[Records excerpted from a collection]
-=-=-

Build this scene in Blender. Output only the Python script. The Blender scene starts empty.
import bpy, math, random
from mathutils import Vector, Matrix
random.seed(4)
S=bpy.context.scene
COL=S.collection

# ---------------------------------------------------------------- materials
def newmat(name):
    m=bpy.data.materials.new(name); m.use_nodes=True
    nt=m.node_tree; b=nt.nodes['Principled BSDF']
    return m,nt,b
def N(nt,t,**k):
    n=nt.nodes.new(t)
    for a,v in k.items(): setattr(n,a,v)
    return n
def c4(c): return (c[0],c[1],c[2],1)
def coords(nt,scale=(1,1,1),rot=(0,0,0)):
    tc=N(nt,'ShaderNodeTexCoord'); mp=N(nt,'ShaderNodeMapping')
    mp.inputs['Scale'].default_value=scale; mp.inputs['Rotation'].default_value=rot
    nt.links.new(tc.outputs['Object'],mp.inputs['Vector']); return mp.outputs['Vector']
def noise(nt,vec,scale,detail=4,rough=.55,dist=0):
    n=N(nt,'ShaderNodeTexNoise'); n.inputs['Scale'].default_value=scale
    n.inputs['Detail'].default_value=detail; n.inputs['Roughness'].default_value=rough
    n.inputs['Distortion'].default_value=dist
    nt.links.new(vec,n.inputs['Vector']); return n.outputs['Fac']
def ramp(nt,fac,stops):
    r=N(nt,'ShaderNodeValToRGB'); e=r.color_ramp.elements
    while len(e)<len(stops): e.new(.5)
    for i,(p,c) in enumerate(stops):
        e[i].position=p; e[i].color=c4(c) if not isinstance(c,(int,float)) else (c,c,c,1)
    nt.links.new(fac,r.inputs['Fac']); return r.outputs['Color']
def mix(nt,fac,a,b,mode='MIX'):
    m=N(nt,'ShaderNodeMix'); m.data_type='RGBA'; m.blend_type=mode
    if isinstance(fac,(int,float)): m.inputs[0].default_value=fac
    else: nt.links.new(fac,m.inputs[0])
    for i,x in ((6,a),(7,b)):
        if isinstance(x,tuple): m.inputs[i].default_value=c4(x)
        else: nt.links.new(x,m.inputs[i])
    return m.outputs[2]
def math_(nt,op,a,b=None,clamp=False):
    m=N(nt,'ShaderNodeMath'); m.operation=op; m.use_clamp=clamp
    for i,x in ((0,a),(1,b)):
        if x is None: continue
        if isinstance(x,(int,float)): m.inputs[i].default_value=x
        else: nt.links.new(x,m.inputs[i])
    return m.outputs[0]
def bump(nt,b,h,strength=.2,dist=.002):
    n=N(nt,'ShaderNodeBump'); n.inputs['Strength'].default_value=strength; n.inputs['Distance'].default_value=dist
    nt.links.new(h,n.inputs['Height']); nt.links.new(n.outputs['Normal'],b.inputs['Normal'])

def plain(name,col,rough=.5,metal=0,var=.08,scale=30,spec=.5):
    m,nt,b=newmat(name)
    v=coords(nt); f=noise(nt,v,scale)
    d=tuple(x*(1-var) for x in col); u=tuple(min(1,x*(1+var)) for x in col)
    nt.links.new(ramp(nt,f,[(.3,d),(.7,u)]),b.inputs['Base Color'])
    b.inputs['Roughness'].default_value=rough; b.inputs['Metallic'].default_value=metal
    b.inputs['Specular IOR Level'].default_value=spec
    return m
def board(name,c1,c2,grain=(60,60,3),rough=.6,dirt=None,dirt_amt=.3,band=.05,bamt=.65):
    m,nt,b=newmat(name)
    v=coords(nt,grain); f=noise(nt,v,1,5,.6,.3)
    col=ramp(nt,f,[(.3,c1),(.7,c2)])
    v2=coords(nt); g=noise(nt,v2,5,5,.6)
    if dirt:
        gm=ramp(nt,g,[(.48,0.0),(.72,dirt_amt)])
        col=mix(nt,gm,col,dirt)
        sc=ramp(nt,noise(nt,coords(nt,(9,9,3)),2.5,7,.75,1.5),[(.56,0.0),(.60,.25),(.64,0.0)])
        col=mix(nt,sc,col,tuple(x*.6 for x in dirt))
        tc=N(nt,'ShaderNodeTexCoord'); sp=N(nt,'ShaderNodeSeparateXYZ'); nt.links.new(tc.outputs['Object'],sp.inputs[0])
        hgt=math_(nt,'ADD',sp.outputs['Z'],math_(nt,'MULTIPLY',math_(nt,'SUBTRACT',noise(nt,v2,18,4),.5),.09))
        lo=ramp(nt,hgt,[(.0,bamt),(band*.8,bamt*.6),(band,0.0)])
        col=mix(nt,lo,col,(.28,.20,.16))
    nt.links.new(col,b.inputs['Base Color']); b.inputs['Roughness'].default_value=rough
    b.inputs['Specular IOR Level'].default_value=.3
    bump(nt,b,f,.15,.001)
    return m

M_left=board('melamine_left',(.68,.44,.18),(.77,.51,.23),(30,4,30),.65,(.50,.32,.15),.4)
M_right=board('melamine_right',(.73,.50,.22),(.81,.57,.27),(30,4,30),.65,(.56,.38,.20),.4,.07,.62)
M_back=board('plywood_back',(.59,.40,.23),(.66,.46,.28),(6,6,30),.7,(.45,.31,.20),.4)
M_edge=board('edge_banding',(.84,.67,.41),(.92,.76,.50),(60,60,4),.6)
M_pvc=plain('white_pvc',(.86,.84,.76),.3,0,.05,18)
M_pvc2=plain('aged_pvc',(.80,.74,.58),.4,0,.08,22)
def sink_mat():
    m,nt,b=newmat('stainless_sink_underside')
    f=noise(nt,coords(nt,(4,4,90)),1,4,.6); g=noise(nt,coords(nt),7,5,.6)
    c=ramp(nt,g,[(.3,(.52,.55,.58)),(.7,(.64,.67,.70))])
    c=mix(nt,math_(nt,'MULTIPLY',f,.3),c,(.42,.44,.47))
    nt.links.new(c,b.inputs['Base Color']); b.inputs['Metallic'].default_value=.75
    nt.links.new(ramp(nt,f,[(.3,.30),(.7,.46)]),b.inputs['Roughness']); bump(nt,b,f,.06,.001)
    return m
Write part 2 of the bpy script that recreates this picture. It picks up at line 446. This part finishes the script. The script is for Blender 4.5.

-=-=-

EXERCISE TASK:
Reproduce only the lines running from the one that contains "lo=ramp(nt,hgt,[(.0,bamt),(band*.8,bamt*.6),(band,0.0)])" to the last line of the records.

THE REPLY:
        lo=ramp(nt,hgt,[(.0,bamt),(band*.8,bamt*.6),(band,0.0)])
        col=mix(nt,lo,col,(.28,.20,.16))
    nt.links.new(col,b.inputs['Base Color']); b.inputs['Roughness'].default_value=rough
    b.inputs['Specular IOR Level'].default_value=.3
    bump(nt,b,f,.15,.001)
    return m

M_left=board('melamine_left',(.68,.44,.18),(.77,.51,.23),(30,4,30),.65,(.50,.32,.15),.4)
M_right=board('melamine_right',(.73,.50,.22),(.81,.57,.27),(30,4,30),.65,(.56,.38,.20),.4,.07,.62)
M_back=board('plywood_back',(.59,.40,.23),(.66,.46,.28),(6,6,30),.7,(.45,.31,.20),.4)
M_edge=board('edge_banding',(.84,.67,.41),(.92,.76,.50),(60,60,4),.6)
M_pvc=plain('white_pvc',(.86,.84,.76),.3,0,.05,18)
M_pvc2=plain('aged_pvc',(.80,.74,.58),.4,0,.08,22)
def sink_mat():
    m,nt,b=newmat('stainless_sink_underside')
    f=noise(nt,coords(nt,(4,4,90)),1,4,.6); g=noise(nt,coords(nt),7,5,.6)
    c=ramp(nt,g,[(.3,(.52,.55,.58)),(.7,(.64,.67,.70))])
    c=mix(nt,math_(nt,'MULTIPLY',f,.3),c,(.42,.44,.47))
    nt.links.new(c,b.inputs['Base Color']); b.inputs['Metallic'].default_value=.75
    nt.links.new(ramp(nt,f,[(.3,.30),(.7,.46)]),b.inputs['Roughness']); bump(nt,b,f,.06,.001)
    return m
Write part 2 of the bpy script that recreates this picture. It picks up at line 446. This part finishes the script. The script is for Blender 4.5.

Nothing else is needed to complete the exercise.